Discussing Lisandro Alonso’s Jauja (Land of Plenty) is like attempting to remember a dream just after waking. Working for the first time with a professional cast and a co-writer, Jauja is definitely the director’s most ambitious film to date, but still remains unmistakably his. It’s a difficult film, and it’s doubtful that anyone who wasn’t a fan of his earlier work will find much to grab onto here, but for those who are willing, Jauja offers deep and murky depths to explore.
The film opens on the coast of Patagonia in the 1880’s, towards the end of the Conquest of the Desert, an Argentinean crusade to establish dominance over Patagonia and force out the indigenous. Viggo Mortensen (Lord of the Rings) stars as Gunner Dinesen, a Danish engineer charged with surveying the land to be settled following the genocide. With him is his 15-year-old daughter Ingeborg (Viilbjork Malling Agger), a young girl more interested in the affections of a young soldier, Corto, than with the haunting beauty of the landscape. One night, Ingeborg and Corto elope under the cover of darkness, leaving Dinesen to give chase.
It can be argued that Jauja, like all of Alonso’s films, is thin on plot. The search for the taken woman is a familiar trope within the western genre, and is in fact reminiscent of Alonso’s second film, Los Muertos, which also centered around a father’s journey to be reunited with his daughter; however, Jauja is no simple western, and while the narrative is sparse, that should not be mistaken for a lack of complexity. Dinesen hunts for his daughter through the beautiful and treacherous landscape, occasionally crossing the path of Zuluaga, an infamous soldier gone mad, echoing shades of Colonel Kurtz of Apocalypse Now. But despite a few brief, albeit starkly violent, encounters, the true battle of Jauja is an existential one.

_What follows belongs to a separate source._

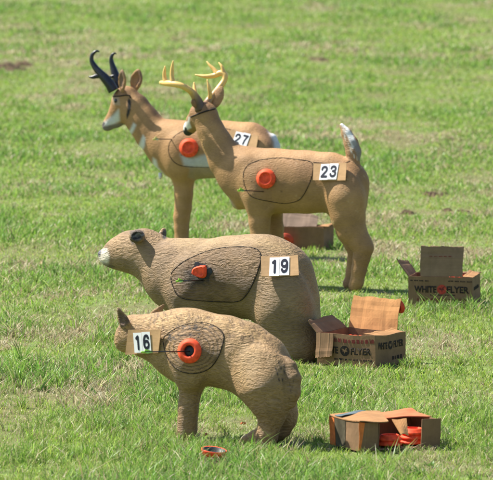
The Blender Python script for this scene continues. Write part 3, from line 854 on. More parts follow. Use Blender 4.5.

That Jauja is profoundly esoteric is less of an argument and more of a fact. The script, co-written by the novelist Fabian Casas, invites a great many questions and answers precious few. Yet there is always a sense of purpose. The film takes great care in what it chooses to show us, generating deep thematic consequences out of minutia. Dinesen’s donning of his uniform and saber, which sticks in its scabbard from lack of use, is particularly insightful. Dinesen is a man who fashions himself a warrior, but is unskilled, and ill prepared for the tests that lay before him. Jauja is a film with thematic and political resonance that is pronounced to a discerning eye, yet placed delicately enough to make one wonder if they were there in the first place.
If there’s one aesthetic choice that won’t be lost on anyone, it’s the film’s full-frame aspect ratio, accentuated by its rounded corners. Cinematographer Timo Salminen creates a world that is simultaneously vast and claustrophobic, pitting Dinesen against a landscape destined to swallow him up. Mortensen, who also produced and provided the film’s haunting score, does excellent work here. Dinesen becomes a character of immense humanity, and as his journey continues on horseback and on foot, we feel the weight of it on his body and on his soul. Alonso delights in the clumsiness of small action, be it stumbling on a rock or struggling to mount a horse. These are the tiny mechanizations that, when accumulated form horrific wars and epic journeys.
The Verdict: 4 out of 5
Jauja is bound to be a divisive film. It’s certainly not for everyone, and there will be those who find its lack of transparency infuriating. This is deep, dark, and beautiful journey that can be difficult to grapple with, especially the film’s ending, which takes the film past the murky edge of the esoteric and into borderline inscrutability. I’m still not sure whether I’d call Jauja satisfying, but my thoughts keep returning to it, which is more than I can say for most films. Journeying through the depths of Jauja can feel like sifting through fog. But perhaps, just as the journey is more valuable than the destination, it is the search for answers that holds the value, not the answers themselves.